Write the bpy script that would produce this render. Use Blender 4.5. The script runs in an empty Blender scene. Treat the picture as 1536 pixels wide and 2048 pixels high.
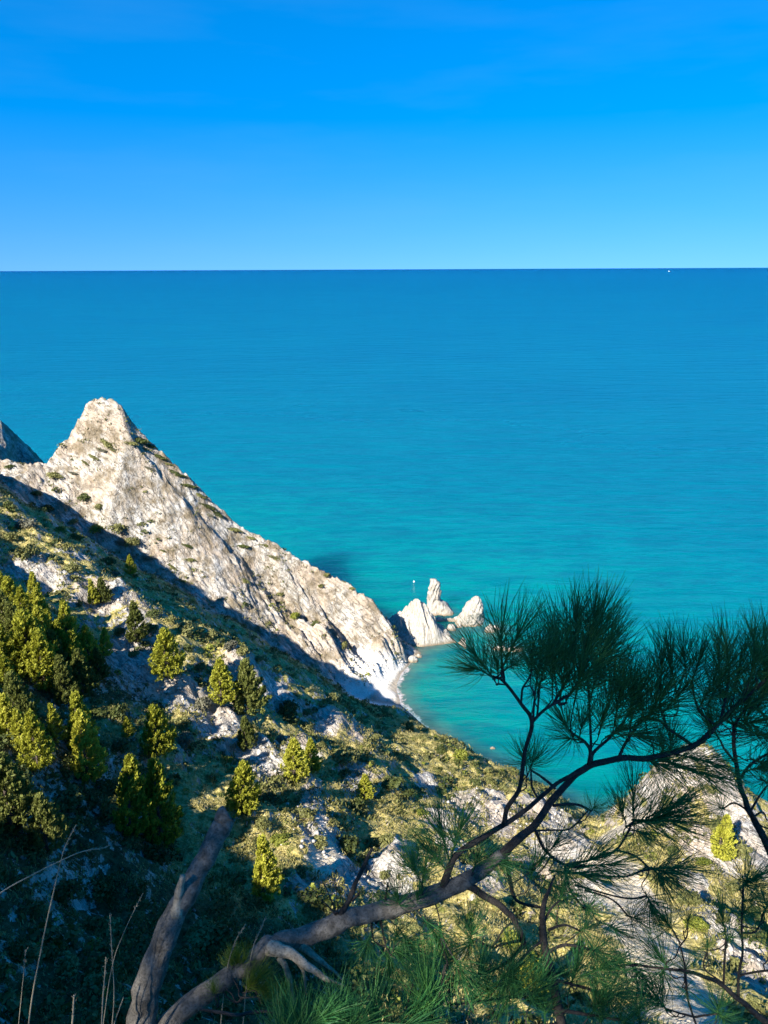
import bpy, bmesh, math, random
import numpy as np
from mathutils import Vector, Matrix
from mathutils.geometry import delaunay_2d_cdt

# ------------------------------------------------------------------ camera
scene = bpy.context.scene
COL = scene.collection
random.seed(7)
rng = np.random.default_rng(11)

IW, IH, FPX = 1536.0, 2048.0, 1479.0          # photograph frame, focal length in its pixels
CAM_H = 150.0
PITCH = math.radians(18.25)
ROLL = math.radians(0.26)
CT, ST = math.cos(PITCH), math.sin(PITCH)

cam_data = bpy.data.cameras.new('camera')
cam_data.sensor_fit = 'VERTICAL'
cam_data.sensor_height = 36.0
cam_data.lens = 36.0 * FPX / IH
cam_data.clip_start = 0.05
cam_data.clip_end = 300000.0
cam_data.dof.use_dof = True
cam_data.dof.focus_distance = 120.0
cam_data.dof.aperture_fstop = 11.0
cam = bpy.data.objects.new('camera', cam_data)
COL.objects.link(cam)
cam.matrix_world = Matrix.Translation((0, 0, CAM_H)) @ Matrix.Rotation(math.pi / 2 - PITCH, 4, 'X') @ Matrix.Rotation(-ROLL, 4, 'Z')
scene.camera = cam

# ------------------------------------------------------------------ sky, sun, exposure
SUN_AZ_LEFT = math.radians(38.0)              # left of straight behind the photographer
SUN_EL = math.radians(38.0)
sun_vec = Vector((-math.sin(SUN_AZ_LEFT) * math.cos(SUN_EL), -math.cos(SUN_AZ_LEFT) * math.cos(SUN_EL), math.sin(SUN_EL)))

world = bpy.data.worlds.new('World')
scene.world = world
world.use_nodes = True
wn, wl = world.node_tree.nodes, world.node_tree.links
wn.clear()
w_out = wn.new('ShaderNodeOutputWorld')
w_bg = wn.new('ShaderNodeBackground')
w_sky = wn.new('ShaderNodeTexSky')
w_sky.sky_type = 'NISHITA'
w_sky.sun_disc = False
w_sky.sun_elevation = SUN_EL
w_sky.sun_rotation = math.pi + SUN_AZ_LEFT
w_sky.altitude = 150.0
w_sky.air_density = 1.0
w_sky.dust_density = 0.0
w_sky.ozone_density = 3.0
w_hs = wn.new('ShaderNodeHueSaturation')
w_hs.inputs['Saturation'].default_value = 1.5
w_hs.inputs['Value'].default_value = 1.0
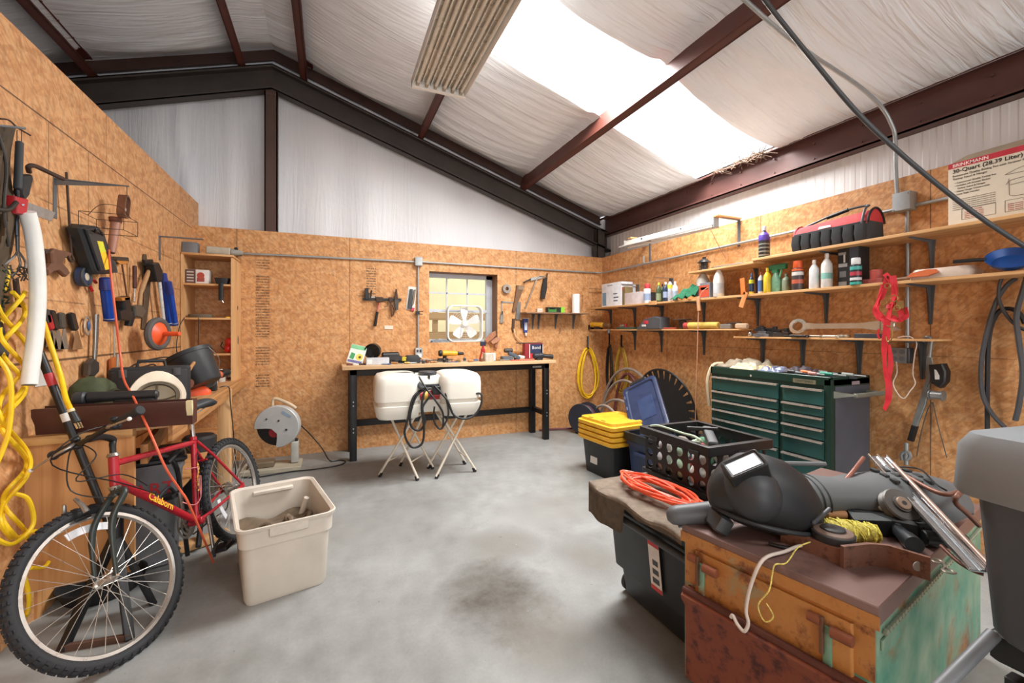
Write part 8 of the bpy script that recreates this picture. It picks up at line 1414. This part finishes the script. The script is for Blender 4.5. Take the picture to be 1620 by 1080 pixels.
# ---- the pile on the chest
def zp(px, py, z): return V(atZ(px, py, z))
T = Thing('chrome_trim_strip', 'long shiny chrome channel leaning across the pile to the right edge', 'metal strip', zp(1470, 810, CT)); a, b = zp(1388, 722, CT + .20), zp(1556, 905, CT + .03); sd = (b - a).cross(z_).normalized()
T.part('channel', MB().bar(a, b, .066, .006, .002), mt('#c3c7cb', .18, .9, .06)); T.part('groove', MB().bar(a + (b - a) * .12 + V((0, 0, .004)), b + V((0, 0, .004)), .014, .004), mt('#23262c', .4)); 
for s in (-.032, .0, .032): T.part('edge_flange', MB().bar(a + sd * s + V((0, 0, .006)), b + sd * s + V((0, 0, .006)), .005, .012, .001), mt('#d3d5d6', .2, .9, .05))
T = Thing('copper_pipe', 'straight copper coloured pipe lying beside the chrome channel', 'pipe', zp(1500, 800, CT)); T.part('pipe', MB().cyl(zp(1413, 733, CT + .205), zp(1565, 893, CT + .045), .008, n=12), mt('#b0968a', .4, .4))
solo('bent_copper_tube', MB().tube([zp(1366, 724, CT + .2), zp(1350, 745, CT + .17), zp(1336, 764, CT + .13), zp(1345, 782, CT + .09), zp(1362, 800, CT + .04)], .008, 10, k=5), mt('#8f5f52', .45, .4), 'copper tube bent into a hook left of the chrome channel', 'pipe')
solo('bent_copper_tube', MB().tube([zp(1435, 753, CT + .17), zp(1470, 773, CT + .16), zp(1498, 782, CT + .16), zp(1520, 776, CT + .17), zp(1534, 768, CT + .17), zp(1516, 782, CT + .17), zp(1512, 795, CT + .14), zp(1530, 812, CT + .10), zp(1550, 832, CT + .06)], .008, 10, k=5), mt('#7c5546', .5, .4), 'looping rusty tube lying over the leaf blower at the right', 'pipe')
solo('bent_copper_tube', MB().tube([zp(1489, 863, CT + .03), zp(1512, 885, CT + .02), zp(1535, 900, CT + .015), zp(1556, 908, CT + .012)], .006, 10, k=5), mt('#80574b', .5, .4), 'short curved rusty tube near the right edge of the chest top', 'pipe')
T = Thing('white_rod', 'white rod with a dark tip lying under the black angle plate', 'rod', zp(1360, 785, CT)); T.part('rod', MB().cyl(zp(1322, 775, CT + .10), zp(1402, 806, CT + .08), .009, .011, 12), mt('#c8c8be', .5)); T.part('tip', MB().cyl(zp(1306, 770, CT + .06), zp(1322, 775, CT + .10), .004, .007, 8), BLKM)
T = Thing('brass_knob_handle', 'wooden tool handle with a round brass end beside the helmet', 'handle', zp(1300, 815, CT)); a, b = zp(1278, 811, CT + .04), zp(1340, 815, CT + .05); d = (b - a).normalized(); T.part('wood_grip', MB().cyl(a + d * .025, b, .012, .016, 14, .003), mt('#b08058', .55)); T.part('brass_end', MB().cyl(a - d * .008, a + d * .012, .015, n=16, bev=.003).ball(tuple(a - d * .008), .008), mt('#c7a05a', .3, .8)); T.part('ferrule', MB().cyl(a + d * .01, a + d * .03, .007, n=10), mt('#6a4a3a', .5))
T = Thing('angle_plate', 'black sheet metal double angle bracket lying over the pile', 'bracket', zp(1420, 820, CT))
for q in ([(1340, 804, .07), (1350, 810, .07), (1402, 812, .07), (1411, 824, .06), (1352, 822, .06), (1340, 806, .065)], [(1408, 808, .075), (1440, 812, .075), (1455, 818, .075), (1490, 818, .075), (1508, 830, .07), (1455, 828, .07), (1440, 822, .07)]):
    P = [zp(x, y, CT + z) for x, y, z in q]; mb = MB(); n = len(P); mb.add([tuple(p) for p in P] + [tuple(p - V((0, 0, .003))) for p in P], [tuple(range(n)), tuple(range(2 * n - 1, n - 1, -1))] + [(i, (i + 1) % n, n + (i + 1) % n, n + i) for i in range(n)])
    T.part('top_face', mb, mt('#4b4f4f', .5))
    k0, k1 = (3, 5) if len(q) == 6 else (4, 6)
    lo = [P[k0], P[k0 + 1], P[-1]]; mb = MB()
    for a, b in zip(lo, lo[1:]): mb.add([tuple(a), tuple(b), tuple(V((b.x, b.y, CT + .03))), tuple(V((a.x, a.y, CT + .03))), tuple(a + f3 * .003), tuple(b + f3 * .003), tuple(V((b.x, b.y, CT + .004)) + f3 * .003), tuple(V((a.x, a.y, CT + .004)) + f3 * .003)], [(0, 1, 2, 3), (7, 6, 5, 4), (0, 4, 5, 1), (2, 6, 7, 3), (1, 5, 6, 2), (3, 7, 4, 0)])
    T.part('front_face', mb, BLK)
T = Thing('belt_pulley', 'dark round pulley wheel standing behind the angle bracket', 'pulley', zp(1425, 800, CT)); q = zp(1422, 800, CT + .10); M = TR(*q) @ RZ_(-23) @ RX_(48); T.part('wheel_body', MB(M).lathe([(.001, -.018), (.055, -.018), (.06, -.012), (.052, 0), (.06, .012), (.055, .018), (.03, .016), (.028, .024), (.001, .024)], 30), mt('#565350', .45, .4)); T.part('hub', MB(M).cyl((0, 0, .02), (0, 0, .03), .024, n=20, bev=.003), mt('#84705f', .5, .4)); T.part('bore', MB(M).cyl((0, 0, .03), (0, 0, .031), .008, n=12), BLK)
T = Thing('flashlight', 'black aluminium flashlight pointing at the viewer on the chest', 'flashlight', zp(1430, 850, CT)); a, b = zp(1405, 826, CT + .03), zp(1447, 862, CT + .03); d = (b - a).normalized(); L_f = (b - a).length; T.part('barrel', MB().lathe([(.02, 0), (.022, .01), (.022, L_f * .6), (.026, L_f * .75), (.027, L_f), (.022, L_f)], 24, ALONG(a, b)), mt('#3a3d40', .35, .5, .1)); T.part('lens', MB().cyl(b - d * .004, b - d * .002, .022, n=24), mt('#c5cfd4', .15)); T.part('switch', MB().box(0, .0, 0, 0, 0, 0) if 0 else MB().cyl(a + d * L_f * .4 + V((0, 0, .018)), a + d * L_f * .4 + V((0, 0, .025)), .008, n=12), DGREY)
T = Thing('black_motor', 'low black plastic tool body under the angle bracket', 'tool', zp(1400, 835, CT)); T.part('body', MB(TR(*zp(1392, 838, CT)) @ RZ_(-60)).box(-.10, .12, -.05, .05, 0, .07, .015), BLK); T.part('tube', MB().cyl(zp(1460, 850, CT + .03), zp(1530, 858, CT + .03), .026, n=18, bev=.004), BLKM)
# twine
q0, q1 = zp(1276, 836, CT + .045), zp(1388, 843, CT + .045); TWM = ALONG(q0, q1); L_w = (q1 - q0).length; mb = MB(TWM); random.seed(6)
T = Thing('twine_spool', 'spool of yellow and black twine lying behind the rusty hitch bar', 'twine', zp(1330, 850, CT)); pts = []
for k in range(260): a = k * .53; zz_ = (L_w) * (.5 + .47 * math.sin(k * .071)); rad = .039 * (1 - .35 * abs(zz_ / L_w - .5) * 2) + .003 * math.sin(k * 2.3); pts.append((rad * math.cos(a) * 1.25, rad * math.sin(a), zz_))
T.part('winding', mb.tube(pts, .0028, 5), mt('#cfc352', .7, 0, .55, 160)); T.part('core', MB(TWM).lathe([(.001, .01), (.026, .012), (.036, L_w / 2), (.026, L_w - .012), (.001, L_w - .01)], 16, None, 1.25, 1), mt('#b3a548', .8, 0, .5, 120))
T.part('loose_end', MB().tube([zp(1282, 857, CT + .045), zp(1262, 866, CT + .03), V(atZ(1244, 890, CT + .004)), JM @ V((.335, -.022, CT + .003)), JM @ V((.33, -.03, CT - .03)), JM @ V((.33, -.05, .56)), JM @ V((.30, -.055, .50)), JM @ V((.32, -.055, .46)), JM @ V((.345, -.055, .49)), JM @ V((.325, -.055, .52))], .0022, 6, k=5), mt('#d9c66a', .7, 0, .5, 160))
# hitch bars
HBt = rusty('rusty_steel_bar', '#6c5146', '#7a5444', '#4d342c', .6, .6, 9, '#8a6250')
def flatbar(T, nm, pts, w_, th): 
    P = [V(p) for p in pts]; rings = []
    for i, p in enumerate(P):
        t = (P[min(i + 1, len(P) - 1)] - P[max(0, i - 1)]).normalized(); s_ = t.cross(z_).normalized()
        rings.append([p + s_ * th / 2, p - s_ * th / 2, p - s_ * th / 2 + V((0, 0, w_)), p + s_ * th / 2 + V((0, 0, w_))])
    T.part(nm, MB().loft(rings), HBt)
T = Thing('drawbar_hitch', 'heavy rusty steel hitch bars bolted under a black puck on the chest front', 'hitch bar', zp(1350, 880, CT))
flatbar(T, 'left_bar', [zp(1237, 855, CT), zp(1290, 876, CT), zp(1342, 897, CT)], .05, .018)
flatbar(T, 'right_bar', [zp(1332, 898, CT), zp(1375, 893, CT), zp(1405, 896, CT), zp(1472, 918, CT)], .068, .012)
q = zp(1448, 893, CT + .034); T.part('bolt_hole', MB(TR(*(q + V((-.004, -.0075, 0)))) @ RZ_(0) @ ALONG((0, 0, 0), (-.35, -.93, 0))).cyl((0, 0, -.002), (0, 0, .0012), .014, n=18), mt('#a8a29c', .5))
q = zp(1318, 850, CT + .055); T.part('puck', MB(TR(q.x, q.y, CT + .051)).lathe([(.001, 0), (.058, 0), (.06, .004), (.06, .022), (.052, .028), (.034, .03), (.034, .036), (.028, .038), (.001, .038)], 30), mt('#2f3134', .5, 0, .15)); T.part('puck_top', MB(TR(q.x, q.y, CT + .051)).lathe([(.001, .026), (.057, .0235), (.054, .028), (.034, .0315), (.001, .0315)], 30), mt('#6f5b50', .6))
T.part('puck_bolt', MB(TR(q.x, q.y, CT)).cyl((0, 0, .0), (0, 0, .05), .02, n=12), HBt)
for px, py, lb in ((1483, 887, 'upper of the two steel washers linked near the chest corner'), (1501, 903, 'lower of the two steel washers near the chest corner')):
    solo('steel_washer', MB(TR(*zp(px, py, CT + .003)) @ Matrix.Diagonal((1, 1, .6, 1))).torus(.0135, .0045, 22, 6), mt('#a39a8c', .35, .6), lb, 'washer', 'washers on the rusty chest')
solo('washer_link', MB().tube([zp(1489, 890, CT + .004), zp(1494, 893, CT + .006), zp(1496, 899, CT + .004)], .004, 6, k=3), mt('#a39a8c', .35, .6), 'short steel link joining the two washers', 'link')
solo('hooked_white_rod', MB().tube([V(atZ(1295, 858, CT + .02)), V(atZ(1262, 864, CT + .012)), V(atZ(1242, 872, CT + .012)), JM @ V((.30, -.024, CT + .004)), JM @ V((.275, -.05, .55)), JM @ V((.265, -.06, .47)), JM @ V((.272, -.06, .43)), JM @ V((.262, -.066, .40)), JM @ V((.24, -.066, .41)), JM @ V((.225, -.066, .43)), JM @ V((.218, -.066, .42))], .0055, 10, k=5), mt('#c9bdb2', .5), 'bent white rod with a hooked end hanging down the chest front', 'rod')
# ---- grey lidded bin at the right edge and what it stands on
T = Thing('grey_storage_bin', 'dusty grey plastic bin with a thick overhanging lid cut by the right edge', 'bin', (1.6, .35, .62)); t0 = 1.0
e0, e1 = V((1.366, .505, 1.106)), V((1.493, .452, 1.136)); GBn = mt('#4c5158', .5, 0, .18, 3); GBL = mt('#83888c', .6, 0, .12, 3)
GM = TR(1.655, .27, .65) @ RZ_(-8)
T.part('body', MB(GM).loft([rr(.50, .36, .05, 0), rr(.53, .38, .05, .02), rr(.56, .42, .05, .34)]), GBn); T.part('lid', MB(GM).loft([rr(.61, .47, .05, .33), rr(.62, .48, .05, .34), rr(.61, .47, .05, .445), rr(.58, .44, .05, .475), rr(.50, .36, .04, .483)]), GBL)
T.part('crack_marks', MB(GM @ TR(-.27, -.02, .08)).bar((0, -.1, 0), (0, -.12, .05), .002, .004).bar((0, -.06, .0), (-.004, -.02, .04), .002, .004), BLK)
T = Thing('shop_cart', 'dark metal stand with a grey pole under the grey bin at the right edge', 'stand', (1.7, .2, 0)); T.part('platform', MB().box(1.46, 2.0, .06, .50, .58, .65, .01), BLK); T.part('pole', MB().cyl(V((0, 0, CAMZ)) + ray(1480, 1095) * .98, V((0, 0, CAMZ)) + ray(1572, 1003) * 1.02, .014, n=16), mt('#6f7276', .5, .2))
for x, y in ((1.5, .1), (1.96, .1), (1.5, .46), (1.96, .46)): T.part('leg', MB().box(x - .02, x + .02, y - .02, y + .02, 0, .545, .003), BLKM)
T.part('knob', MB().cyl((1.47, .40, .57), (1.45, .37, .57), .03, n=18, bev=.004), BLKM)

---+---

*What you have to do:* Starting at the top of the listing above, please restate word for word each line up to and including the one that holds "scene.camera = cam", omitting every image.

*Answer for this exercise:*
Write the bpy script that would produce this render. Use Blender 4.5. The script runs in an empty Blender scene. Treat the picture as 1536 pixels wide and 2048 pixels high.
import bpy, bmesh, math, random
import numpy as np
from mathutils import Vector, Matrix
from mathutils.geometry import delaunay_2d_cdt

# ------------------------------------------------------------------ camera
scene = bpy.context.scene
COL = scene.collection
random.seed(7)
rng = np.random.default_rng(11)

IW, IH, FPX = 1536.0, 2048.0, 1479.0          # photograph frame, focal length in its pixels
CAM_H = 150.0
PITCH = math.radians(18.25)
ROLL = math.radians(0.26)
CT, ST = math.cos(PITCH), math.sin(PITCH)

cam_data = bpy.data.cameras.new('camera')
cam_data.sensor_fit = 'VERTICAL'
cam_data.sensor_height = 36.0
cam_data.lens = 36.0 * FPX / IH
cam_data.clip_start = 0.05
cam_data.clip_end = 300000.0
cam_data.dof.use_dof = True
cam_data.dof.focus_distance = 120.0
cam_data.dof.aperture_fstop = 11.0
cam = bpy.data.objects.new('camera', cam_data)
COL.objects.link(cam)
cam.matrix_world = Matrix.Translation((0, 0, CAM_H)) @ Matrix.Rotation(math.pi / 2 - PITCH, 4, 'X') @ Matrix.Rotation(-ROLL, 4, 'Z')
scene.camera = cam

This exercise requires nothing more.